Judging a Book by Its Cover

And now there are two. Ms. Dee Ann Meets Murder has been joined by Life and Death in Narrow Creek. I see postings of books all the time next to a cup of coffee, so that’s why my morning shot of 100% Colombian Folgers is in this picture.

Can you tell by the similar covers that the two books are part of a series? Well, it’ll be a series when I finish the third book. Right now, I guess it’s more accurate to call my new novel a sequel.

What went into designing these book covers? You may recall the action of Ms. Dee Ann Meets Murder takes place in 1979-1980. Dee Ann is 25 years old, and in the first part of the book describes her wardrobe as consisting of jeans, tee’s, and flannel shirts. Her dressy clothes are corduroy or polyester pants and knit tops.

So why is she wearing a conservative blue dress on the cover? After her visit to the Narrow Creek Ladies’ Society meeting where she realizes she’s underdressed, Dee Ann decides she needs a makeover. The picture shows her in a dress much like the one she sews to wear to work at the Ladies’ Society Arts and Crafts Bazaar, where, incidentally, this time she’s overdressed.

Vintage 70s fast easy Simplicity Jiffy 6079 sewing pattern image 1

Dee Ann’s hairstyle as pictured on the book’s cover is also a result of her makeover. She visits Veronica, her hairdresser, and asks for a curly perm so she can look like Olivia Newton-John in the last scene of Grease.

Grease

The blood spatters on the cover (those red dots) allude to the shooting death of the town’s playboy, Gary Whitt. The Welcome to Narrow Creek sign that Dee Ann and Baby Heather are standing in front of is meant not only for Dee Ann but the reader as well, since this first book introduces the Narrow Creek Series.

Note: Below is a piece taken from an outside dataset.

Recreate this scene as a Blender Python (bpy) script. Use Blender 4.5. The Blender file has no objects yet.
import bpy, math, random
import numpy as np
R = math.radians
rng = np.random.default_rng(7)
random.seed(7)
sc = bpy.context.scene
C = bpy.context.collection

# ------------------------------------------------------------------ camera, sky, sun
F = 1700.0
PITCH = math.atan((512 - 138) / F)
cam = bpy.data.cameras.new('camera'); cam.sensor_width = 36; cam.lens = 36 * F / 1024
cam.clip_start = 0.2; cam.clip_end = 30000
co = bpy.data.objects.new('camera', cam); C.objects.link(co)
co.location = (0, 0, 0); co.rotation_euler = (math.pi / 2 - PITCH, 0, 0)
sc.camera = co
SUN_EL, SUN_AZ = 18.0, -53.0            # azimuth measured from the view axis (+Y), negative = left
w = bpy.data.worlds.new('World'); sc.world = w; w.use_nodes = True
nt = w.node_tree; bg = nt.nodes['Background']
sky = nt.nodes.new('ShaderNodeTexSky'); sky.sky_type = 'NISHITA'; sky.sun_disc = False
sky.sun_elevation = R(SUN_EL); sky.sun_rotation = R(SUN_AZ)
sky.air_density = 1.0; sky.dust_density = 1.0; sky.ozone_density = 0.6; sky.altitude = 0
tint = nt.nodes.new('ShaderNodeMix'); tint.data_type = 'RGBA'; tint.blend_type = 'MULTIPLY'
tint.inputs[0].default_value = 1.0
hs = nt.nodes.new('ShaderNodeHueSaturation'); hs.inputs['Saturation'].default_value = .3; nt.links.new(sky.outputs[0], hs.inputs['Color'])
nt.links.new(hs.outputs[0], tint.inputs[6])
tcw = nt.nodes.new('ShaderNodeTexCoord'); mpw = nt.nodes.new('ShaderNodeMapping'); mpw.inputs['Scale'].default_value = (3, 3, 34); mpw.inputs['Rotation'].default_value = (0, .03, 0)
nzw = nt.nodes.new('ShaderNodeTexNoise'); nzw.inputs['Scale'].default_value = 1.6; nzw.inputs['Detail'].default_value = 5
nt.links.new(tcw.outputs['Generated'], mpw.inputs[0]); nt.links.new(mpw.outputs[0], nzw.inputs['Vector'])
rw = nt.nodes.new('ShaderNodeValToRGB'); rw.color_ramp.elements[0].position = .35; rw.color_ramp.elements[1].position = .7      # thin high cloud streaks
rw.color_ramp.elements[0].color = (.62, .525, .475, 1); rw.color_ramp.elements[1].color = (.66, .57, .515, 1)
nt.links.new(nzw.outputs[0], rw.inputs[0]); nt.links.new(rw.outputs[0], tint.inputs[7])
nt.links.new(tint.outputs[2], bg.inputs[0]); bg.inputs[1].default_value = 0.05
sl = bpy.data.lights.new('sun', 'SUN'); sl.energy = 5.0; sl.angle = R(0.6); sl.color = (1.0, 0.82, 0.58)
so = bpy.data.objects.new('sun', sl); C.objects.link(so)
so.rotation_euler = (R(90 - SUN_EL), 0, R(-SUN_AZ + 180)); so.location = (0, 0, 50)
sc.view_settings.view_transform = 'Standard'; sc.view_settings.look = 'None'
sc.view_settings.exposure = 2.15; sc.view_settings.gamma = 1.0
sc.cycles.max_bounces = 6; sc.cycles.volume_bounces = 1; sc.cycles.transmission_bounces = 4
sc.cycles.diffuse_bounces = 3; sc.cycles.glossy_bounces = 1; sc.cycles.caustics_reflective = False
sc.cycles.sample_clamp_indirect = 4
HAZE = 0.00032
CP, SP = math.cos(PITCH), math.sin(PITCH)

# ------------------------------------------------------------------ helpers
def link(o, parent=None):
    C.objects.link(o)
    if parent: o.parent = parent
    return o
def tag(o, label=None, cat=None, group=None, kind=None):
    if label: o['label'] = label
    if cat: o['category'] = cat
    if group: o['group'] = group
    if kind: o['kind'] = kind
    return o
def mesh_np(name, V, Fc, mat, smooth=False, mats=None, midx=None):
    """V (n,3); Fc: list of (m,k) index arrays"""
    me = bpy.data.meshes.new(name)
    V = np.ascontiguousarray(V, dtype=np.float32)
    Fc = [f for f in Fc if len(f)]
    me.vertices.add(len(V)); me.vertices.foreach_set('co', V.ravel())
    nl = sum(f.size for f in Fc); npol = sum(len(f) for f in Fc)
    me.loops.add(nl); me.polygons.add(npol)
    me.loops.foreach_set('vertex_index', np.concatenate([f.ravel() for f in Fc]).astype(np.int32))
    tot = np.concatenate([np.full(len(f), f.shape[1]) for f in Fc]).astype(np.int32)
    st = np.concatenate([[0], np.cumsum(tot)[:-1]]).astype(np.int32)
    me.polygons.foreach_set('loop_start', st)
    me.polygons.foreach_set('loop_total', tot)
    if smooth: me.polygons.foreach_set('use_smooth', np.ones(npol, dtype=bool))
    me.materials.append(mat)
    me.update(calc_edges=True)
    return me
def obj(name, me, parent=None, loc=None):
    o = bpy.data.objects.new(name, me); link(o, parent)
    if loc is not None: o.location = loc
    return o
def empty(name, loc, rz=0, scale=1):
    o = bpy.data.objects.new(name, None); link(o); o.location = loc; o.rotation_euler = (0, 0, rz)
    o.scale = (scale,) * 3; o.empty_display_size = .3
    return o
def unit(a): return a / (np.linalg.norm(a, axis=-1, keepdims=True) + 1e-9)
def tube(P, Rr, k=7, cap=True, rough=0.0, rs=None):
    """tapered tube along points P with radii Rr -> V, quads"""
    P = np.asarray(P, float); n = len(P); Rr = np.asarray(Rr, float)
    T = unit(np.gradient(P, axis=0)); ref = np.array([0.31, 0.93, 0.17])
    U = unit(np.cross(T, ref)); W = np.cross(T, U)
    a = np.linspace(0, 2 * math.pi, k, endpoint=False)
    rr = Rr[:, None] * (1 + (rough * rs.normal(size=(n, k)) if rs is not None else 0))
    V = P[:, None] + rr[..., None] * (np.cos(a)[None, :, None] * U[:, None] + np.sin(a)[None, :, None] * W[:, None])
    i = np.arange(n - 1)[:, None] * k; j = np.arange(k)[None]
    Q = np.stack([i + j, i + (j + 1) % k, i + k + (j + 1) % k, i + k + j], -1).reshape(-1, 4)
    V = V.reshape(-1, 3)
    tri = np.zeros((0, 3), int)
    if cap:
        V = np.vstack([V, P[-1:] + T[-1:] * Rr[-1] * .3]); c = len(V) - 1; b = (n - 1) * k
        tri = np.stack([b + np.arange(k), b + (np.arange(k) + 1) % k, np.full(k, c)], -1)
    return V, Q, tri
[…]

For Life and Death in Narrow Creek, I supplied the illustrator with a description of Dee Ann’s house behind her landlords’. This description actually came from the beginning of Chapter 2 in Ms. Dee Ann Meets Murder, where Dee Ann sees her new home for the first time.

“Our landlords, Floyd and Josephine Powell, lived in the grand house on the right side of the driveway…. I was quite impressed by their stately red-brick, colonial-style home, complete with third-floor dormers. Eight multi-paned windows framed by pewter-grey shutters punctuated the front of the house on the first and second stories.

A matching version of the house stood maybe a hundred feet or so behind the Powells’ residence. This version didn’t have any dormers or shutters, though, and it was a good deal smaller. Also, where the Powells’ house featured a massive double-entrance door and a big brick porch with Chippendale rail, the bottom floor of this building had one ordinary front door and a tiny, unadorned stoop. Simple four-pane windows–two on the second floor aligned over two on the first–reflected the bright April sunshine. It was nothing fancy, but at least our new home didn’t appear to be a dump. Joe had informed me we’d be living on the second floor since the Powells used the ground floor for storage.”

The cover designer got it right, don’t you think?